Сказочные башни с романтическими зубцами и острыми конусами кровель все равно не делают из Холируда военного сооружения. Его вполне ренессансный двор, да и двухэтажный главный фасад с широкими окнами, частые переплеты, разделяющие эти окна на квадратики, в каждом из которых сверкает по закатному солнцу, — слишком весело все это выглядит, чтобы быть замком, наподобие мрачного Линлитгофа. Нет, это — дворец, который в облике своем воплотил все главные черты и шотландского, и английского, короче, островного Возрождения, отставшего на век от французского и на три от итальянского, и потому особенно спешившего все наверстать...
Неслучайно король Шотландии Иаков IV выглядит олицетворением своей эпохи:
Иаков IV был для Шотландии тем, чем был для Франции Франциск Первый или для Флоренции Лоренцо Медичи Великолепный. Он создал первый в Шотландии университет в городке Сент-Эндрюс.
Сначала там было всего пятнадцать студентов, причем среди них был и Гевиан, сын Арчибальда, графа Ангуса, того самого Дугласа, который настолько не ладил с королем, что тот однажды даже устроил осаду его замка Танталлона! И вот сын этого бунтаря оканчивает королевский университет. В буквальном смысле королевский: созданный и опекаемый королем, содержащийся даже не на казенные, а на личные средства Иакова!

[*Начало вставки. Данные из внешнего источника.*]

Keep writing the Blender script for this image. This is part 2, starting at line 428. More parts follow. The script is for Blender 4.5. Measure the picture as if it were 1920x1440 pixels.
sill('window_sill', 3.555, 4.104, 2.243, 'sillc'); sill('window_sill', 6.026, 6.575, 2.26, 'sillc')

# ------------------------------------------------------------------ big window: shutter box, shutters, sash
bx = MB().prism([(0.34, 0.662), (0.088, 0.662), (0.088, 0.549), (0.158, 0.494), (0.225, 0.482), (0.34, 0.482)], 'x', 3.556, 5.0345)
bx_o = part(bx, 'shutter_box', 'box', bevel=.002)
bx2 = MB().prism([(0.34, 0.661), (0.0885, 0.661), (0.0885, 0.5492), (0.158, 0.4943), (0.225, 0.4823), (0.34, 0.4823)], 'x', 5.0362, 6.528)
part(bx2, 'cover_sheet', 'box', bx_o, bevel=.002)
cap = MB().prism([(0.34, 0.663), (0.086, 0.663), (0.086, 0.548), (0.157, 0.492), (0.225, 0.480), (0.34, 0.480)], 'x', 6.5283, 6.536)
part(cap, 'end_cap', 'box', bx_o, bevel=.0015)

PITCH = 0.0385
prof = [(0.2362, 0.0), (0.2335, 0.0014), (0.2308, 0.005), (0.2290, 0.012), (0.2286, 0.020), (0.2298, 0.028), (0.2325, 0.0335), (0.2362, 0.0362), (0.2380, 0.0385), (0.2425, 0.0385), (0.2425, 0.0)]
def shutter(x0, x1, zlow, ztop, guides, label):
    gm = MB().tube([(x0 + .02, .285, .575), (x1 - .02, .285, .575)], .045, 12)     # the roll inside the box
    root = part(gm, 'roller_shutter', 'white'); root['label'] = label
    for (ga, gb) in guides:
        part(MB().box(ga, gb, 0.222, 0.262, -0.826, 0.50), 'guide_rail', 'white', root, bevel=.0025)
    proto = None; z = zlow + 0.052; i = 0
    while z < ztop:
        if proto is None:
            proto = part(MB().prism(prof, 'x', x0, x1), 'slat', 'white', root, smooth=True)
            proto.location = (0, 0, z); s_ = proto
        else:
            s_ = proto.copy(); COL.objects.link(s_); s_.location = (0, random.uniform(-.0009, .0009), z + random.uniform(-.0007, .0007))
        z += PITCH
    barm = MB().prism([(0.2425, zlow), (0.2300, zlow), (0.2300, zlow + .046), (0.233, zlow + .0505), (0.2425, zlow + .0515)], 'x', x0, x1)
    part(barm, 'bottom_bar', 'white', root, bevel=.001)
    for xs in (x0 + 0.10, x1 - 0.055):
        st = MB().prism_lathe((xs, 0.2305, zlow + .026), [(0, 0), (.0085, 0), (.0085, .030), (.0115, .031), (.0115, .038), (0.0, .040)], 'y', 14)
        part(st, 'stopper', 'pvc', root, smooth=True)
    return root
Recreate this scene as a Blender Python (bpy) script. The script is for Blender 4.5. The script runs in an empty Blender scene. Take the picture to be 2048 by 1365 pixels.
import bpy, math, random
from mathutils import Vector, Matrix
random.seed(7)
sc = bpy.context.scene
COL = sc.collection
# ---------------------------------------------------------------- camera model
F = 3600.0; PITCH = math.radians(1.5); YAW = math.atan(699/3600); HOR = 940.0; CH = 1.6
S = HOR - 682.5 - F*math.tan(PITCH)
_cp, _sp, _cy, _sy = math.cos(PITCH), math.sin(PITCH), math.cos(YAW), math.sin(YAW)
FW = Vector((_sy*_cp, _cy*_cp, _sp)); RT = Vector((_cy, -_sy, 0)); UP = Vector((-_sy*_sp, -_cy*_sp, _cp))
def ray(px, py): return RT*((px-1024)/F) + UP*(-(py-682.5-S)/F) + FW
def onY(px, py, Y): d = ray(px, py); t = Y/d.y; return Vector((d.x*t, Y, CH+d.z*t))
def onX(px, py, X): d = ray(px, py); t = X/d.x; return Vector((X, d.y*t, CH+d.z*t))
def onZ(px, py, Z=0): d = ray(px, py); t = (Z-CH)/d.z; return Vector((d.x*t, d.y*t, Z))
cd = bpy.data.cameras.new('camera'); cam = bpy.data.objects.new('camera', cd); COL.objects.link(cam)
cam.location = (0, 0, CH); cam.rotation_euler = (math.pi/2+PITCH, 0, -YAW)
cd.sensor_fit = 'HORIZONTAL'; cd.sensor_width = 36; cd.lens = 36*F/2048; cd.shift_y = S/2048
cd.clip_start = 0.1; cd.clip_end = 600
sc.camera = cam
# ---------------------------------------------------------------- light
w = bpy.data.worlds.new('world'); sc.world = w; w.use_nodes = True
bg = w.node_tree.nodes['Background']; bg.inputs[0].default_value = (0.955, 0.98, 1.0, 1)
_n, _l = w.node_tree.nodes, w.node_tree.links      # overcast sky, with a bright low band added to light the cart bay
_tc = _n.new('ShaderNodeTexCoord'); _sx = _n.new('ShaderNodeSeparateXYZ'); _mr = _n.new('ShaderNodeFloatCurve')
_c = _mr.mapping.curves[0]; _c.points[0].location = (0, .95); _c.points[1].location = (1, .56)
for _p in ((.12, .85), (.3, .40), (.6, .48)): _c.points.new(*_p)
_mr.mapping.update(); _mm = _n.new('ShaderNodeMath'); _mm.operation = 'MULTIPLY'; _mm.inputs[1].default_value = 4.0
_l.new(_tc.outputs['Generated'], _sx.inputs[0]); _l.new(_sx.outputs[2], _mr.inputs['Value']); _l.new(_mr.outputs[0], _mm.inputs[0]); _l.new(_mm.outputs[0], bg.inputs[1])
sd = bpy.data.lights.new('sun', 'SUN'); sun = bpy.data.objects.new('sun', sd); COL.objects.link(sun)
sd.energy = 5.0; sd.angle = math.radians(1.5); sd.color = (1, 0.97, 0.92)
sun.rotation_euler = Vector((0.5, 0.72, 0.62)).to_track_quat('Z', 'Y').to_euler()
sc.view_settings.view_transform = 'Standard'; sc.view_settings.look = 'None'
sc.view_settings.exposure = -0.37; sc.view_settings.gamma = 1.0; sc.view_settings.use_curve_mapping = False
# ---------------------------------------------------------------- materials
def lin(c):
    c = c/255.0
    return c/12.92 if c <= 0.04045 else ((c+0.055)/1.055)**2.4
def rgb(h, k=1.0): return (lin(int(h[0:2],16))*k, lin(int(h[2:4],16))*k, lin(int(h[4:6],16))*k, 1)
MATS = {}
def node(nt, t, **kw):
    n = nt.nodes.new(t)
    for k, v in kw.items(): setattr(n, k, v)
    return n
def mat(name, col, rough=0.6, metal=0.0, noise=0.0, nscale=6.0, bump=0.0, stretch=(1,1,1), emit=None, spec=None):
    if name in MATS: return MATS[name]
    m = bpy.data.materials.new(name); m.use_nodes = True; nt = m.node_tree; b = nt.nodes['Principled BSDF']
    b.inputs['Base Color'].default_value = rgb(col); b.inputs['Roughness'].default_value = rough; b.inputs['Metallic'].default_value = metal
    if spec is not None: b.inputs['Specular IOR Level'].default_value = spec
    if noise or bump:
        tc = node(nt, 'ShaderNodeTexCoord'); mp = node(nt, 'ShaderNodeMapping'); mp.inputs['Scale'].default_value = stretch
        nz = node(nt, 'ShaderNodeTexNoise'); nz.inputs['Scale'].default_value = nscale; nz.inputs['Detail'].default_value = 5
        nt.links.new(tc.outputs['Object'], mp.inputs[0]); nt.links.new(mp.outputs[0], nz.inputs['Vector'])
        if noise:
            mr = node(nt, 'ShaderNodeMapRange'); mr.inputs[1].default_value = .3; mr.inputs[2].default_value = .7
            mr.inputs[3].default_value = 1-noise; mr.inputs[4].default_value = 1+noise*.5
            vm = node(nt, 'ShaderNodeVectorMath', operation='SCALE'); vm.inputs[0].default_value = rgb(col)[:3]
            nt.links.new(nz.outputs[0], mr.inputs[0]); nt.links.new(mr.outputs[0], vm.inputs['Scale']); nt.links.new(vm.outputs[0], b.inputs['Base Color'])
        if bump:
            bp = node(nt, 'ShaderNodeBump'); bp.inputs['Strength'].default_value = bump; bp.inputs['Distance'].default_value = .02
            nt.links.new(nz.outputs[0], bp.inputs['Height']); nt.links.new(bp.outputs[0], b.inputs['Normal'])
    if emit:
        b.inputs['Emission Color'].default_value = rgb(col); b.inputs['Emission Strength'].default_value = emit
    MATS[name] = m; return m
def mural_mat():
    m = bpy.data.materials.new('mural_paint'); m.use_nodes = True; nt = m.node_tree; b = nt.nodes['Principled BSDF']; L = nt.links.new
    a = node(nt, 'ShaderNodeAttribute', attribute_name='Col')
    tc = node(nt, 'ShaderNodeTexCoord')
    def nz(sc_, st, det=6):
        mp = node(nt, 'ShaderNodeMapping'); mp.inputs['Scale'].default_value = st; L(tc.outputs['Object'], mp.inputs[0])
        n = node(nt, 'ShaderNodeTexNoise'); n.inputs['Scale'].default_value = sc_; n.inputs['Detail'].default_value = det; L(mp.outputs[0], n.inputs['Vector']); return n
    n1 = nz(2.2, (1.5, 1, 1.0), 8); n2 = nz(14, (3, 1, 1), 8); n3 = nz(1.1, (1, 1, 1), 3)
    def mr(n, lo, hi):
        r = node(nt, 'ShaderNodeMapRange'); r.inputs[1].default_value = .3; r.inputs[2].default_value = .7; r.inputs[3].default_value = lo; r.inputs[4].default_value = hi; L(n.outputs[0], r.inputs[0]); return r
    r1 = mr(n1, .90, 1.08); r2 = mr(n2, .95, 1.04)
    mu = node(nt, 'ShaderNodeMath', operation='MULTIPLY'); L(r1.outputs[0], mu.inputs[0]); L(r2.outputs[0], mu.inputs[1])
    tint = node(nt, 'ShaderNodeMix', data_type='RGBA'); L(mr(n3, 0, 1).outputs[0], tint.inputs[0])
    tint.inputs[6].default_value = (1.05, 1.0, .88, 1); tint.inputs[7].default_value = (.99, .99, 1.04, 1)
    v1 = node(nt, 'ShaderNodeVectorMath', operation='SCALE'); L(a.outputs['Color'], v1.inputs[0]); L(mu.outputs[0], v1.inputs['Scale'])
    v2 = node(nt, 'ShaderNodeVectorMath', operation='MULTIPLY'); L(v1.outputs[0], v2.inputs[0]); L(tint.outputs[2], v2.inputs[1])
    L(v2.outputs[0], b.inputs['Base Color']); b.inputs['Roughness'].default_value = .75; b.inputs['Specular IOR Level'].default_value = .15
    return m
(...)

Впоследствии Гевиан, переводчик на шотландский язык Вергилия и других античных классиков, стал епископом Данкледским. А сам Дуглас после осады и по сути дела войны со своим королем согласился стать лордом-канцлером Шотландии, хотя и король, и сам он знали отлично, что нечасто они сойдутся во мнениях... Так самый блестящий персонаж шотландского Возрождения и самый суровый защитник средневековых ценностей нашли между собой общий язык, когда дело коснулось переломного периода в судьбе страны.
А два старших сына Дугласа погибли в битве при Флоддене вместе с королем, одним из последних рыцарей в истории Шотландии...
Я не случайно рассказал об отношениях короля и графа Ангуса: в «Мармионе» этим отношениям уделено немало места, да и одна из кульминационных сцен романа — разговор короля, графа и Мармиона на балу — дает очень много для понимания сложности политического положения накануне Флодденской битвы.
Именно к Дугласу в Танталлон король отправляет Мармиона ожидать результатов его заранее обреченной дипломатической миссии, в который уже раз примирившись с самым могущественным и строптивым, но и с самым рыцарственно-честным из своих дворян. Примирившись, но не уступив.
Холируд связан не только с именем Иакова IV, но и с именем Марии Стюарт, внучки этого короля. Ее комнаты, как и комнаты Иакова, сохраняются и поныне в подлинном виде.
Путь от Эдинбурга до Танталлона по берегу Северного моря должен был занять у отряда, ехавшего шагом, более чем полдня. Берег местами высокий, местами плавно сходящий к пустынным каменистым пляжам, резко подымается после Северного Берика. И там, где стоит замок Дугласов, высота обрыва достигает более тридцати метров.
Скалы белесо-желтоватые, равнина моря, продолженная равниной широкого безлесного пространства над морем, высокие травы да узкая среди них дорожка — единственная дорожка от большой дороги к Танталлону... Тут в любую сторону все видно за несколько километров. И войска, откуда бы ни шли они, были бы замечены часовыми на стенах минимум за час до того, как подойдут. Пустое поле, пустое небо...
Замок занимает весь скалистый мыс и, повиснув над морем, выглядит действительно неприступным. Кроме стен, тридцатиметровый обрыв с трех сторон, под ним — острые камни и буруны, мимо которых разве что крохотная двухместная плоскодонка могла бы подойти — не к берегу — к отвесной скале!
Резкость тишины в часы отлива усилена тут редкими криками чаек. А во время прилива пена, разбивающаяся об основание мыса, белой каймой кипит далеко внизу.
Эти строки — первое, что вспомнилось мне, когда из огромного внутреннего двора через низкие сводчатые ворота вышли мы на эспланаду к морю, а за спиной остались желтоватые выветренные башни.
Я подумал тогда, что именно тут, нарушив все исторические и прочие каноны, следовало бы снимать фильм о Гамлете. Эта предельная грозность пейзажа очень подходит для появления призрака в латах. Куда больше, чем берег в Эстонии или даже уютная эспланада вполне домашнего тихого Хельсингора (Эльсинора), стоящего над узким и спокойным проливом между Данией и Швецией.